Pelebaran jalan tersebut menyebabkan adanya pergeseran wilayah yang membuat warga Tionghoa bisa tinggal di sekitar Pekojan dan mulai berdagang di sana. Hingga dewasa ini, banyak orang-orang peranakan Tionghoa yang tinggal dan memiliki toko di sekitar Pekojan.
Jejak sejarah itu diharapkannya menjadi salah satu catatan penting yang dimiliki oleh warga setempat. Senada dengan Rukardi, Najmi selaku mahasiswi jurusan Arsitektur Undip tahun angkata 2021, mengatakan bahwa ia cukup terkesan dengan fakta yang ada.
Terlebih dirinya yang berasal dari Kota Cimahi, Jawa Barat, belum terlalu tahu perihal tata letak hingga sejarah daerah-daerah di Kota Semarang. Termasuk Kp. Petemesan yang berada persis di tengah kota.
“Baru tahu dan cukup menarik. Selain lokasinya yang unik karena terkenal dengan ‘gang buntu’, Kp. Petemesan ternyata menyimpan cerita dan sejarah panjang, termasuk hubungannya dengan kehidupan orang Tionghoa di sini,” kata Najmi.
Ia menyebut bahwa pengetahuan tentang kota seperti yang dipaparkan oleh narasumber diskusi, menjadi konten penting dalam agenda festival pertama yang diinisiasi oleh Kolektif Hysteria melalui Platform PekaKota kali ini.
“Soalnya kurang banyak juga literasi atau catatan yang bisa ditemukan mengenai Kp. Petemesan. Jadi selain mengedukasi warga setempat, juga memberikan pengetahuan baru bagi orang yang berasal dari luar daerah,” ujar Najmi lagi.
Kp. Petemesan sendiri dikatakannya menjadi lokasi keempat dari 10 titik dalam Program Purwarupa, setelah sebelumnya diselenggarakan di tiga lokasi lain. Yakni Rembang, Tandhok Art Space dan Wonolopo.
Sementara itu, 6 titik lain akan digelar di kampung atau lokasi lain di Kota Semarang.
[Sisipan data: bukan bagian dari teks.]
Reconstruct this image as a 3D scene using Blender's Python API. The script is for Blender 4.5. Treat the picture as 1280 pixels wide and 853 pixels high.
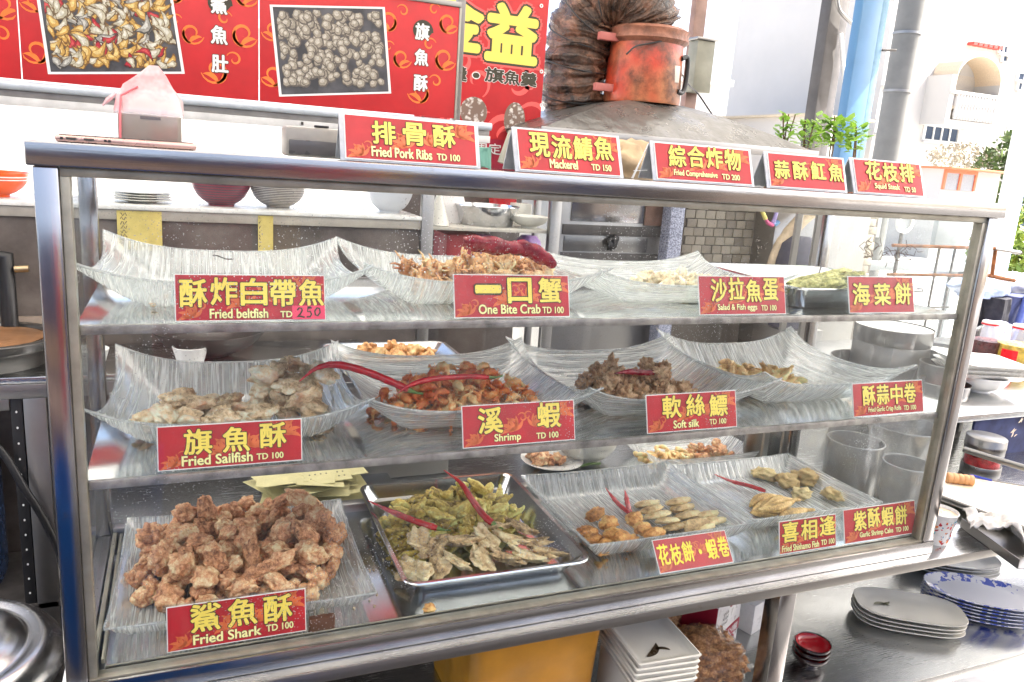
import bpy, bmesh, math, random
from mathutils import Vector, Matrix, noise
R = math.radians
random.seed(11)
S = bpy.context.scene
for o in list(bpy.data.objects): bpy.data.objects.remove(o)
COL = S.collection

# ------------------------------------------------------------------ camera
CAM = Vector((0.145, -0.979, 0.6714)); PITCH, YAW, ROLL, FOC = 0.2252, 0.4063, 0.0709, 980.43
Fw = Vector((math.sin(YAW)*math.cos(PITCH), math.cos(YAW)*math.cos(PITCH), -math.sin(PITCH)))
Rt = Vector((math.cos(YAW), -math.sin(YAW), 0)); Up = Rt.cross(Fw)
Rt2 = math.cos(ROLL)*Rt + math.sin(ROLL)*Up; Up2 = -math.sin(ROLL)*Rt + math.cos(ROLL)*Up
cd = bpy.data.cameras.new('camera'); cam = bpy.data.objects.new('camera', cd); COL.objects.link(cam)
m = Matrix((Rt2, Up2, -Fw)).transposed().to_4x4(); m.translation = CAM
cam.matrix_world = m
cd.sensor_width = 36; cd.lens = FOC/1280*36; cd.clip_end = 2000; cd.clip_start = 0.02
S.camera = cam

def at(px, py, **k):
    "metres: where the sight line through a point of the photograph meets the plane x=, y= or z="
    d = Fw + (px-640)/FOC*Rt2 - (py-426.5)/FOC*Up2
    (a, v), = k.items(); i = 'xyz'.index(a)
    return CAM + d*((v-CAM[i])/d[i])

# ------------------------------------------------------------------ sky, sun, exposure
SUN_EL, SUN_AZ = R(52), R(104)        # azimuth clockwise from +Y
w = bpy.data.worlds.new('World'); S.world = w; w.use_nodes = True
nt = w.node_tree; sky = nt.nodes.new('ShaderNodeTexSky'); sky.sky_type = 'NISHITA'; sky.sun_disc = False
sky.sun_elevation = SUN_EL; sky.sun_rotation = SUN_AZ; sky.dust_density = 6.0; sky.air_density = .75; sky.ozone_density = .25
bgn = nt.nodes['Background']; nt.links.new(sky.outputs[0], bgn.inputs[0]); bgn.inputs[1].default_value = 0.15
sd = bpy.data.lights.new('sun', 'SUN'); sd.energy = 4.2; sd.angle = R(0.5); sd.color = (1, .96, .9)
sun = bpy.data.objects.new('sun', sd); COL.objects.link(sun)
sdir = Vector((math.sin(SUN_AZ)*math.cos(SUN_EL), math.cos(SUN_AZ)*math.cos(SUN_EL), math.sin(SUN_EL)))
sun.rotation_euler = sdir.to_track_quat('Z', 'Y').to_euler(); sun.location = (0, 0, 8)
S.view_settings.view_transform = 'Standard'; S.view_settings.look = 'None'
S.view_settings.exposure = 2.35; S.view_settings.gamma = 1
try:
    S.cycles.use_denoising = True
    S.cycles.max_bounces = 12; S.cycles.diffuse_bounces = 6; S.cycles.glossy_bounces = 7
    S.cycles.transparent_max_bounces = 24; S.cycles.transmission_bounces = 6
    S.cycles.sample_clamp_indirect = 6; S.cycles.caustics_reflective = True; S.cycles.blur_glossy = 1.5; S.cycles.caustics_refractive = False
except Exception: pass

# ------------------------------------------------------------------ node helpers
class N:
    def __init__(s, name):
        s.m = bpy.data.materials.new(name); s.m.use_nodes = True; s.t = s.m.node_tree
        s.p = s.t.nodes['Principled BSDF']; s.out = s.t.nodes['Material Output']
    def n(s, typ, **k):
        q = s.t.nodes.new('ShaderNode'+typ)
        for a, b in k.items():
            if a in q.inputs: q.inputs[a].default_value = b
            else: setattr(q, a, b)
        return q
    def l(s, a, b): s.t.links.new(a, b)
    def co(s, scale=(1, 1, 1), kind='Object', rot=(0, 0, 0)):
        c = s.n('TexCoord'); mp = s.n('Mapping'); mp.inputs['Scale'].default_value = scale; mp.inputs['Rotation'].default_value = rot
        s.l(c.outputs[kind], mp.inputs[0]); return mp.outputs[0]
    def noise(s, scale, detail=4, vec=None, rough=.55, dist=0):
        q = s.n('TexNoise'); q.inputs['Scale'].default_value = scale; q.inputs['Detail'].default_value = detail
        q.inputs['Roughness'].default_value = rough; q.inputs['Distortion'].default_value = dist
        s.l(vec if vec is not None else s.co(), q.inputs['Vector']); return q.outputs['Fac']
    def voro(s, scale, vec=None, feature='F1', out='Distance', rnd=1):
        q = s.n('TexVoronoi'); q.feature = feature; q.inputs['Scale'].default_value = scale
        if 'Randomness' in q.inputs: q.inputs['Randomness'].default_value = rnd
        s.l(vec if vec is not None else s.co(), q.inputs['Vector']); return q.outputs[out]
    def ramp(s, f, stops, interp='LINEAR'):
        q = s.n('ValToRGB'); q.color_ramp.interpolation = interp; e = q.color_ramp.elements
        while len(e) > len(stops): e.remove(e[-1])
        while len(e) < len(stops): e.new(.5)
        for i, (p, c) in enumerate(stops):
            e[i].position = p; e[i].color = (*c, 1) if isinstance(c, (tuple, list)) else (c, c, c, 1)
        s.l(f, q.inputs[0]); return q.outputs[0]
    def mix(s, f, a, b):
        q = s.n('Mix'); q.data_type = 'RGBA'
        if isinstance(f, (int, float)): q.inputs[0].default_value = f
        else: s.l(f, q.inputs[0])
        for i, v in ((6, a), (7, b)):
            if isinstance(v, tuple): q.inputs[i].default_value = (*v, 1) if len(v) == 3 else v
            else: s.l(v, q.inputs[i])
        return q.outputs[2]
    def math(s, op, a, b=0):
        q = s.n('Math'); q.operation = op
        for i, v in ((0, a), (1, b)):
            if isinstance(v, (int, float)): q.inputs[i].default_value = v
            else: s.l(v, q.inputs[i])
        return q.outputs[0]
    def rnd(s):
        return s.n('ObjectInfo').outputs['Random']
    def bump(s, h, strength=.3, dist=.002, to=None):
        q = s.n('Bump'); q.inputs['Strength'].default_value = strength; q.inputs['Distance'].default_value = dist
        s.l(h, q.inputs['Height']); s.l(q.outputs[0], (to or s.p).inputs['Normal']); return q
    def set(s, **k):
        for a, v in k.items():
            i = s.p.inputs[a.replace('_', ' ')]
            if isinstance(v, (int, float)): i.default_value = v
            elif isinstance(v, tuple): i.default_value = (*v, 1) if len(v) == 3 else v
            else: s.l(v, i)
        return s

def plain(name, col, rough=.5, metal=0, var=.12, vscale=30, spec=.5, bump=0, bscale=200, bdist=.0005):
    a = N(name); f = a.noise(vscale, 5)
    lo = tuple(c*(1-var) for c in col); hi = tuple(min(1, c*(1+var)) for c in col)
    a.set(Base_Color=a.ramp(f, [(.3, lo), (.7, hi)]), Metallic=metal)
    a.set(Roughness=a.ramp(a.noise(vscale*1.7, 3), [(.3, max(.02, rough*.8)), (.7, min(1, rough*1.2))]))
    if bump: a.bump(a.noise(bscale, 4), bump, bdist)
    return a.m

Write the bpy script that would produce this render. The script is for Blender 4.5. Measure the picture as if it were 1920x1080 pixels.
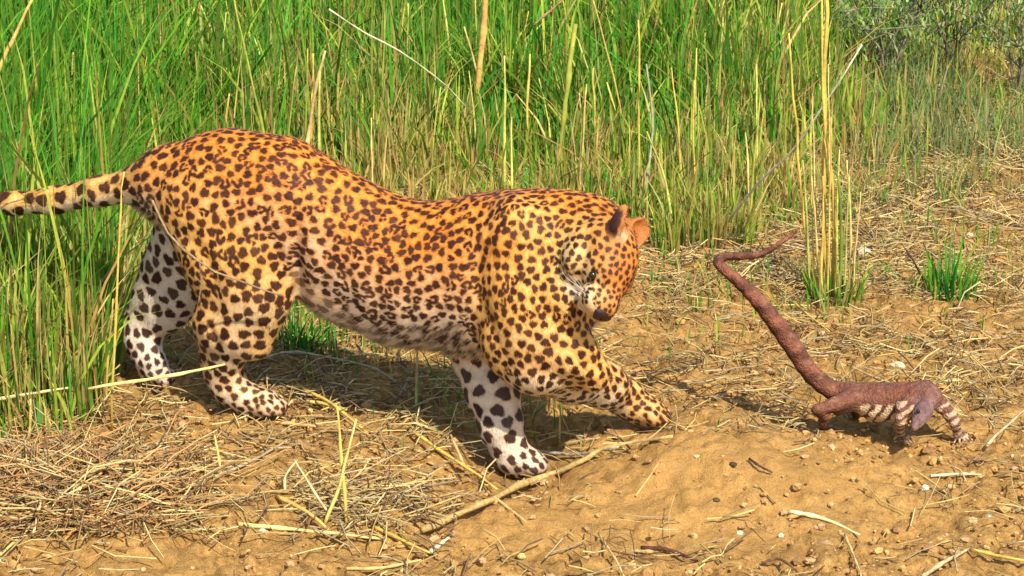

Di antaranya adalah Kampung Jawi, Tambakrejo, Bustaman, Ngijo dsb.
Agenda tersebut masuk dalam rangkaian menuju ulang tahun ke-20 Kolektif Hysteria dan Event Strategis Kementerian Pendididak, Kebudayaan, Riset dan Teknologi (Kemendikbudristek) RI, melalui Program Dana Indonesiana.